When I discovered that the cotton comforters on sale had been stuffed with filters collected from old cigarette butts, I could not suppress a snort of disgust. A woman sat by her wares, concentrating on the task. How many old cigarette butts did it take to fill a comforter? Was this the best they could do? People should not have to live like this: they weren’t living a life, but living in order to stay alive, themselves discarded like used cigarette butts. But, as if anticipating my condescension, the old woman swore at me, shouting that those who did not collect old cigarette butts deserved to die.
‘Don’t you think of looking down on me,’ she added, with a strange air of dignity.
Turning towards the far corners of the park, I could see a swarm of homeless people who looked to be either dead or dying. There was nothing between these men and women and a cold grave but their own shadows, and even those who were still alive were clearly waiting for death. There were also men hovering over the bodies like flies, at times poking at the inert figures with a stick. I asked Young-nam what they were doing. My Jappo friend explained, scratching too audibly at his skin through his clothes.

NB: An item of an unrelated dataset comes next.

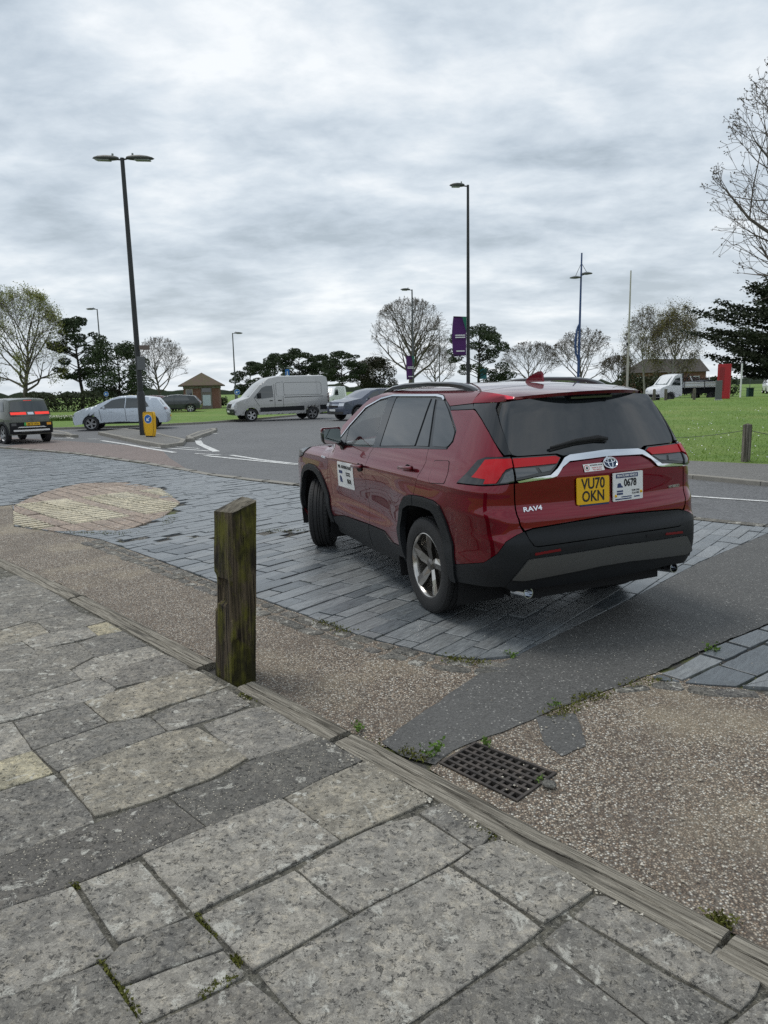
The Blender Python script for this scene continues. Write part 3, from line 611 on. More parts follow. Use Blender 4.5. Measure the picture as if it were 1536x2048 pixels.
FXZ = [.15, .30, .5, .7, .85, .95, 1.02, 1.12]; FXV = [3.42, 3.55, 3.60, 3.61, 3.58, 3.52, 3.42, 3.2]
def Wd(x, z):
    y = pch(z, ZR, YR); fl = lambda c: np.exp(-((x-c)/.52)**4)
    y = y+.028*(fl(0)+fl(2.69))*np.clip((.98-z)/.12, 0, 1)*np.clip((z-.2)/.2, 0, 1)
    y = y-.016*np.exp(-((z-.68)/.13)**2)*np.clip(1-((x-1.25)/.75)**2, 0, 1)
    f = np.clip((x-2.0)/.35, 0, 1); return y-f*pch(z, [.95, 1.0, 1.06, 1.10, 1.16, 1.25], [0, .0, .03, .07, .16, .22])
def P0(s, z):
    s, z = np.broadcast_arrays(np.asarray(s, float), np.asarray(z, float)); right = s < -1.7; s = np.where(right, -3.4-s, s); rf = s > 4.4; s = np.where(rf, 8.8-s, s)
    x = s.copy(); y = Wd(np.clip(s, -.4, 2.95), z)
    A = Wd(np.full_like(s, -.4), z); xr = pch(z, XRZ, XRV); yc = np.minimum(pch(z, YCZ, YCV), A-.04)
    t = np.clip((-.4-s)/.6, 0, 1); a0, a1, a2, a3 = (1-t)**3, 3*t*(1-t)**2, 3*t*t*(1-t), t**3; hi = np.clip((z-1.2)/.3, 0, 1)
    m = s < -.4; x = np.where(m, -.4*a0+(-.6)*a1+(xr+.10)*a2+(xr+.07)*a3, x); y = np.where(m, A*a0+(A-.004)*a1+(A-.02-.01*hi)*a2+yc*a3, y)
    m = s <= -1.0; k = (s+1.7)/.7; x = np.where(m, xr+.07*k*k, x); y = np.where(m, k*yc, y)
    B = Wd(np.full_like(s, 2.95), z); xf = pch(z, FXZ, FXV); yf = np.minimum(.62, B-.1)
    t = np.clip((s-2.95)/.85, 0, 1); a0, a1, a2, a3 = (1-t)**3, 3*t*(1-t)**2, 3*t*t*(1-t), t**3
    m = s > 2.95; x = np.where(m, 2.95*a0+3.2*a1+(xf-.12)*a2+(xf-.09)*a3, x); y = np.where(m, B*a0+(B-.01)*a1+(B-.04)*a2+yf*a3, y)
    m = s >= 3.8; k = (4.4-s)/.6; x = np.where(m, xf-.09*k*k, x); y = np.where(m, k*yf, y)
    return np.stack([x, np.where(right | rf, -y, y), z], -1)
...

‘They’re from the Corpse Division,’ he said. ‘Dispatched by the city’s Party Committee.’
‘Corpse Division? What do you mean?’
‘Why, they get rid of the corpses! Maybe you don’t have this in Pyongyang, but the committees in all the other provinces dispatch them to their main park near the station. All sorts of people move through the station, so they come here to beg, until they die.’
Young-nam’s expression, so unmoved even in the face of death, was distant and unfamiliar. A Corpse Division? Such a thing could never exist in Pyongyang, which was a holy centre of revolution and the capital of Chosun. Although North Korea’s official name is the Democratic People’s Republic of Chosun, in reality, it was and remains a Republic of Pyongyang Residents. When there was famine all over the country and rations stopped, supplies were rerouted to Pyongyang residents as the first priority. The issuing of travel passes was severely restricted, and security at the Pyongyang border controls was heightened, so that supplies routed to the capital could not seep into other provinces. From 1996, when even Pyongyang rations broke down, the Party finally resorted to an opening of trade with the Chinese so that flour and corn could be brought in. Even when Pyongyang residents did starve or freeze to death, they couldn’t be left on the streets as in the provinces: Pyongyang was the showcase of Kim Il-sung and Kim Jong-il’s North Korea for foreign visitors, and its appearance had to be kept up at all costs.
Young-nam continued, ‘Apparently, the Party Secretary for Hamheung thought of the idea, and received a state medal for it. Good for him! The dead are beyond gratitude, but the living are appreciative. How else would we get rid of all the corpses? You get a full day’s ration if you sign up for the work; that’s quite generous, you know.’
As my friend chattered on, he seemed to be speaking in a different language from the one used in Pyongyang. Nothing here seemed familiar to me any longer. I stood watching the Corpse Division at work, ignoring Young-nam’s wave of the hand urging me to move on. The Corpse Division had a loaded rickshaw, on top of which some empty sacks were laid. Six bare and skeletal feet poked out from beneath these in oddly assorted directions. For the first split second, I did not understand what I was seeing, but as soon as I realised these empty sacks were human bodies, I grew nauseous and retched. I trembled with angry regret for having looked too closely. I had heard rumours that when the Public Distribution System collapsed, corpses could be seen on the streets in some provinces. But I had never thought to see it happen in my own hometown. The place I’d cherished in my memory had been like a beautiful landscape painting; now that was sullied forever, and torn into shreds. At this betrayal of my memories, I felt rage tempered by confusion rising up from deep within me.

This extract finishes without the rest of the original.